Objective
Exclude the pictures and reproduce the remaining data exactly as written.

Source excerpt
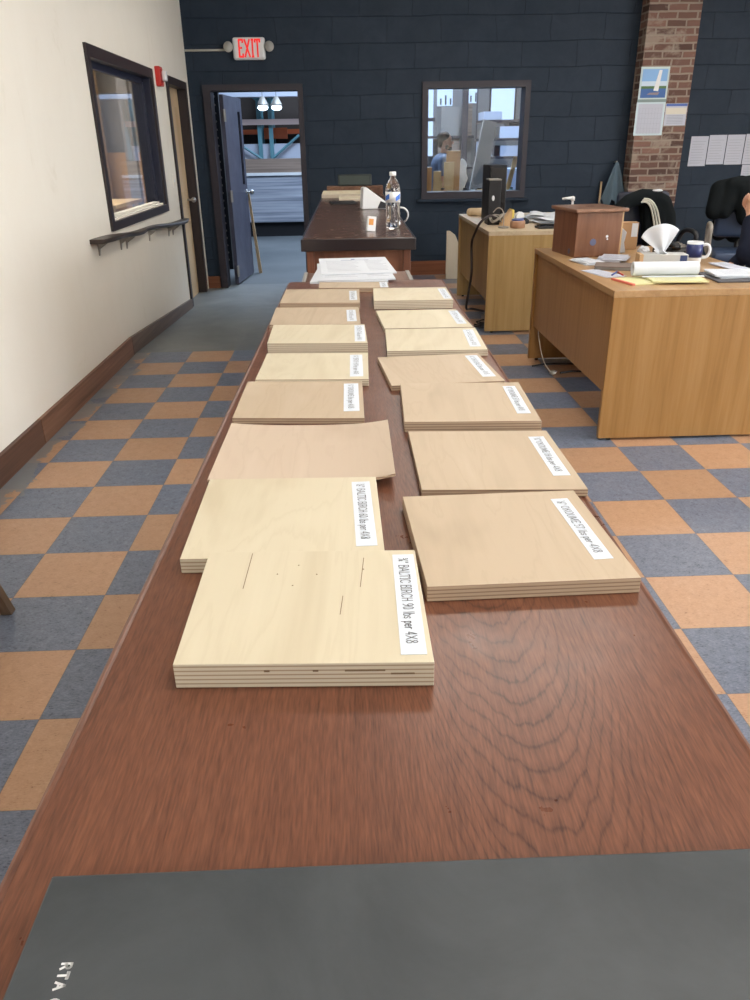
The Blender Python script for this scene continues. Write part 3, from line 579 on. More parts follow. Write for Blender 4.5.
# thin warped sheet without a label
def warp(u, v):
    x = -.108 + .216 * u; y = -.098 + .196 * v
    z = .0035 + .010 * (2 * abs(u - .5)) ** 3 * (1 - .3 * v) if u > .5 else .0035 + .004 * (2 * abs(u - .5)) ** 3
    return (x, y - .010 * u, z)
bm = BM(); sheet(bm, 24, 12, warp, .003)
o = obj('veneer_sheet', bm, M_pinkveneer, smooth=False); o.location = (.783, -4.655, .9972); o.rotation_euler = (0, 0, math.radians(-.5))
tag(o, 'thin rosy veneer sheet without a label, its right corner curling up', 'wood sample', 'plywood samples laid out on the long counter')

# charcoal binder at the bottom of the picture
bn = thing('binder', 'large charcoal sample binder lying at the near end of the counter', 'binder', (0.8975, -5.42, .9972), math.radians(-.2))
bm = BM(); box(bm, -.215, .26, -.135, .135, .0195, .0225); cv_ = obj('front_cover', bm, M_binder, bn, bev=.0012)
bm = BM(); box(bm, -.215, .26, -.135, .135, 0, .003); obj('back_cover', bm, M_binder, bn, bev=.0012)
bm = BM(); box(bm, -.210, .255, -.130, .130, .003, .0195); obj('page_block', bm, M_binder, bn)
bm = BM(); box(bm, -.213, .258, .1295, .1345, .004, .0188); obj('cover_rim', bm, M_greyplastic, bn, bev=.001)
bm = BM(); lettering(bm, 'RTA CABI', lambda u, v: (-.1940 + v, .0885 - u, .0227), .031, .0045, .0011, gap=.38); obj('lettering', bm, M_white, cv_)

# papers between the counters
def text_rows(bm, x0, x1, ya, yb, n, z):
    for k in range(n):
        y = ya + (yb - ya) * k / max(1, n - 1); box(bm, x0, x0 + (x1 - x0) * random.uniform(.7, 1), y - .0012, y + .0012, z, z + .0003)
pp = [(.856, -3.165, .9975, 'lowest printed sheet of the pile behind the samples, poking out at the left', -3), (.862, -3.160, 1.0037, 'printed white sheet in the middle of the pile on the counter end', 2), (.868, -3.070, 1.0075, 'topmost printed white sheet of the pile on the counter end', 3)]
for k, (x, y, z, lb, a) in enumerate(pp):
    sh = thing('paper_stack', lb, 'paper', (x, y, z), math.radians(a), 'papers at the end of the counter')
    bm = BM(); box(bm, -.111, .111, -.178, .165, 0, .006 if k == 0 else .0035); obj('sheet', bm, M_paper, sh)
    bm = BM(); top_ = .006 if k == 0 else .0035
    text_rows(bm, -.09, .02, -.12, .09, 9, top_); text_rows(bm, .035, .10, -.12, .09, 9, top_); obj('printed_lines', bm, M_inkpale, sh)
    bm = BM(); cyl(bm, (0.0, .125, top_), (0.0, .125, top_ + .0003), .007, n=12); box(bm, -.04, .05, .105, .108, top_, top_ + .0003); obj('printed_logo', bm, M_inkblue, sh)

# ------------------------------------------------------------------ things on the far counter
bt = thing('water_bottle', 'clear plastic water bottle with a blue and white label on the far counter', 'bottle', (1.062, -1.81, 1.0005))
def rip(a, z): return 0.022 * math.cos(5 * a) if z < .02 else 0.0
pro = [(.020, .004), (.028, 0), (.0335, .008), (.034, .03), (.0315, .045), (.034, .06), (.0318, .075), (.034, .09), (.0322, .10), (.0335, .108), (.0335, .158), (.034, .165), (.030, .185), (.020, .205), (.0135, .214), (.0135, .226)]
bm = BM(); lathe(bm, pro, 40, ripple=rip); obj('bottle_body', bm, M_pet, bt, smooth=True)
bm = BM(); lathe(bm, [(.0345, .112), (.0345, .156)], 40); lbo = obj('label', bm, M_white, bt, smooth=True)
for a0 in (-2.9, -1.25, .4):
    bm = BM(); P = []
    for i in range(9):
        a = a0 + i * .10; s = math.sin(i / 8 * PI)
        P.append((a, .118 + .010 * (i / 8), .134 + .016 * (i / 8) ** .7))
    V = [[bm.verts.new((.0349 * math.cos(a), .0349 * math.sin(a), z)) for z in (za, zb)] for a, za, zb in P]
    for A, B_ in zip(V, V[1:]): bm.faces.new((A[0], B_[0], B_[1], A[1]))
    obj('blue_mark', bm, mat('label_blue', (.03, .14, .55), .4), lbo)
bm = BM(); lathe(bm, [(.0150, .224), (.0155, .226), (.0155, .238), (.014, .241)], 28); obj('cap', bm, M_white, bt, smooth=True)

tm = thing('payment_terminal', 'white wedge shaped card terminal on the far counter behind the bottle', 'card terminal', (1.015, -.60, 1.0005), math.radians(8))
bm = BM(); prism(bm, [(-.078, 0), (.075, 0), (.075, .035), (-.052, .125), (-.07, .12)], 'y', -.05, .05); tb = obj('terminal_body', bm, M_white, tm, bev=.006)
bm = BM(); prism(bm, [(-.045, .1215), (.062, .046), (.064, .048), (-.043, .1235)], 'y', -.042, .042); obj('screen', bm, M_blackgloss, tb)
bm = BM(); prism(bm, [(.015, .004), (.074, .004), (.074, .030), (.035, .045)], 'y', -.0515, -.049); obj('side_recess', bm, M_black, tb)
bm = BM(); tube(bm, [(1.09, -.90, 1.008), (1.15, -.92, 1.03), (1.19, -.93, 1.02), (1.205, -.92, .985), (1.19, -.9, .95), (1.165, -.86, .94)], .005); tag(obj('charging_cable', bm, M_white, smooth=True, loc=(1.15, -.9, 1.0)), 'white cable looping off the far counter edge beside the bottle', 'cable')
cr = thing('small_carton', 'small white and orange carton standing below the card terminal', 'carton', (.957, -1.93, 1.0005), .35)
bm = BM(); box(bm, -.020, .020, -.008, .008, 0, .062, ry=.12); co = obj('carton_body', bm, M_white, cr, bev=.001)
bm = BM(); box(bm, -.014, .008, -.0086, -.0078, .026, .052, ry=.12); obj('orange_patch', bm, mat('orange_print', (.65, .28, .06), .5), co)
bm = BM(); box(bm, .67, 1.06, .52, 1.02, 1.0005, 1.026); tag(obj('sample_board', bm, M_birch, loc=(.87, .77, 1), bev=.002), 'thick pale board lying at the far end of the far counter', 'board')
bm = BM(); box(bm, .70, 1.15, 1.03, 1.16, 1.0005, 1.055); tag(obj('wood_plank', bm, M_basewood, loc=(.92, 1.1, 1), bev=.002), 'brown wooden plank at the very end of the far counter', 'plank')
bk = thing('black_case', 'dark flat case standing on edge at the far end of the far counter', 'case', (.925, 1.085, 1.056)); bm = BM(); box(bm, -.135, .135, -.02, .02, 0, .085); cb_ = obj('case_shell', bm, mat('dark_green_grey', (.022, .030, .030), .35), bk, bev=.005)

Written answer
The Blender Python script for this scene continues. Write part 3, from line 579 on. More parts follow. Write for Blender 4.5.
# thin warped sheet without a label
def warp(u, v):
    x = -.108 + .216 * u; y = -.098 + .196 * v
    z = .0035 + .010 * (2 * abs(u - .5)) ** 3 * (1 - .3 * v) if u > .5 else .0035 + .004 * (2 * abs(u - .5)) ** 3
    return (x, y - .010 * u, z)
bm = BM(); sheet(bm, 24, 12, warp, .003)
o = obj('veneer_sheet', bm, M_pinkveneer, smooth=False); o.location = (.783, -4.655, .9972); o.rotation_euler = (0, 0, math.radians(-.5))
tag(o, 'thin rosy veneer sheet without a label, its right corner curling up', 'wood sample', 'plywood samples laid out on the long counter')

# charcoal binder at the bottom of the picture
bn = thing('binder', 'large charcoal sample binder lying at the near end of the counter', 'binder', (0.8975, -5.42, .9972), math.radians(-.2))
bm = BM(); box(bm, -.215, .26, -.135, .135, .0195, .0225); cv_ = obj('front_cover', bm, M_binder, bn, bev=.0012)
bm = BM(); box(bm, -.215, .26, -.135, .135, 0, .003); obj('back_cover', bm, M_binder, bn, bev=.0012)
bm = BM(); box(bm, -.210, .255, -.130, .130, .003, .0195); obj('page_block', bm, M_binder, bn)
bm = BM(); box(bm, -.213, .258, .1295, .1345, .004, .0188); obj('cover_rim', bm, M_greyplastic, bn, bev=.001)
bm = BM(); lettering(bm, 'RTA CABI', lambda u, v: (-.1940 + v, .0885 - u, .0227), .031, .0045, .0011, gap=.38); obj('lettering', bm, M_white, cv_)

# papers between the counters
def text_rows(bm, x0, x1, ya, yb, n, z):
    for k in range(n):
        y = ya + (yb - ya) * k / max(1, n - 1); box(bm, x0, x0 + (x1 - x0) * random.uniform(.7, 1), y - .0012, y + .0012, z, z + .0003)
pp = [(.856, -3.165, .9975, 'lowest printed sheet of the pile behind the samples, poking out at the left', -3), (.862, -3.160, 1.0037, 'printed white sheet in the middle of the pile on the counter end', 2), (.868, -3.070, 1.0075, 'topmost printed white sheet of the pile on the counter end', 3)]
for k, (x, y, z, lb, a) in enumerate(pp):
    sh = thing('paper_stack', lb, 'paper', (x, y, z), math.radians(a), 'papers at the end of the counter')
    bm = BM(); box(bm, -.111, .111, -.178, .165, 0, .006 if k == 0 else .0035); obj('sheet', bm, M_paper, sh)
    bm = BM(); top_ = .006 if k == 0 else .0035
    text_rows(bm, -.09, .02, -.12, .09, 9, top_); text_rows(bm, .035, .10, -.12, .09, 9, top_); obj('printed_lines', bm, M_inkpale, sh)
    bm = BM(); cyl(bm, (0.0, .125, top_), (0.0, .125, top_ + .0003), .007, n=12); box(bm, -.04, .05, .105, .108, top_, top_ + .0003); obj('printed_logo', bm, M_inkblue, sh)

# ------------------------------------------------------------------ things on the far counter
bt = thing('water_bottle', 'clear plastic water bottle with a blue and white label on the far counter', 'bottle', (1.062, -1.81, 1.0005))
def rip(a, z): return 0.022 * math.cos(5 * a) if z < .02 else 0.0
pro = [(.020, .004), (.028, 0), (.0335, .008), (.034, .03), (.0315, .045), (.034, .06), (.0318, .075), (.034, .09), (.0322, .10), (.0335, .108), (.0335, .158), (.034, .165), (.030, .185), (.020, .205), (.0135, .214), (.0135, .226)]
bm = BM(); lathe(bm, pro, 40, ripple=rip); obj('bottle_body', bm, M_pet, bt, smooth=True)
bm = BM(); lathe(bm, [(.0345, .112), (.0345, .156)], 40); lbo = obj('label', bm, M_white, bt, smooth=True)
for a0 in (-2.9, -1.25, .4):
    bm = BM(); P = []
    for i in range(9):
        a = a0 + i * .10; s = math.sin(i / 8 * PI)
        P.append((a, .118 + .010 * (i / 8), .134 + .016 * (i / 8) ** .7))
    V = [[bm.verts.new((.0349 * math.cos(a), .0349 * math.sin(a), z)) for z in (za, zb)] for a, za, zb in P]
    for A, B_ in zip(V, V[1:]): bm.faces.new((A[0], B_[0], B_[1], A[1]))
    obj('blue_mark', bm, mat('label_blue', (.03, .14, .55), .4), lbo)
bm = BM(); lathe(bm, [(.0150, .224), (.0155, .226), (.0155, .238), (.014, .241)], 28); obj('cap', bm, M_white, bt, smooth=True)

tm = thing('payment_terminal', 'white wedge shaped card terminal on the far counter behind the bottle', 'card terminal', (1.015, -.60, 1.0005), math.radians(8))
bm = BM(); prism(bm, [(-.078, 0), (.075, 0), (.075, .035), (-.052, .125), (-.07, .12)], 'y', -.05, .05); tb = obj('terminal_body', bm, M_white, tm, bev=.006)
bm = BM(); prism(bm, [(-.045, .1215), (.062, .046), (.064, .048), (-.043, .1235)], 'y', -.042, .042); obj('screen', bm, M_blackgloss, tb)
bm = BM(); prism(bm, [(.015, .004), (.074, .004), (.074, .030), (.035, .045)], 'y', -.0515, -.049); obj('side_recess', bm, M_black, tb)
bm = BM(); tube(bm, [(1.09, -.90, 1.008), (1.15, -.92, 1.03), (1.19, -.93, 1.02), (1.205, -.92, .985), (1.19, -.9, .95), (1.165, -.86, .94)], .005); tag(obj('charging_cable', bm, M_white, smooth=True, loc=(1.15, -.9, 1.0)), 'white cable looping off the far counter edge beside the bottle', 'cable')
cr = thing('small_carton', 'small white and orange carton standing below the card terminal', 'carton', (.957, -1.93, 1.0005), .35)
bm = BM(); box(bm, -.020, .020, -.008, .008, 0, .062, ry=.12); co = obj('carton_body', bm, M_white, cr, bev=.001)
bm = BM(); box(bm, -.014, .008, -.0086, -.0078, .026, .052, ry=.12); obj('orange_patch', bm, mat('orange_print', (.65, .28, .06), .5), co)
bm = BM(); box(bm, .67, 1.06, .52, 1.02, 1.0005, 1.026); tag(obj('sample_board', bm, M_birch, loc=(.87, .77, 1), bev=.002), 'thick pale board lying at the far end of the far counter', 'board')
bm = BM(); box(bm, .70, 1.15, 1.03, 1.16, 1.0005, 1.055); tag(obj('wood_plank', bm, M_basewood, loc=(.92, 1.1, 1), bev=.002), 'brown wooden plank at the very end of the far counter', 'plank')
bk = thing('black_case', 'dark flat case standing on edge at the far end of the far counter', 'case', (.925, 1.085, 1.056)); bm = BM(); box(bm, -.135, .135, -.02, .02, 0, .085); cb_ = obj('case_shell', bm, mat('dark_green_grey', (.022, .030, .030), .35), bk, bev=.005)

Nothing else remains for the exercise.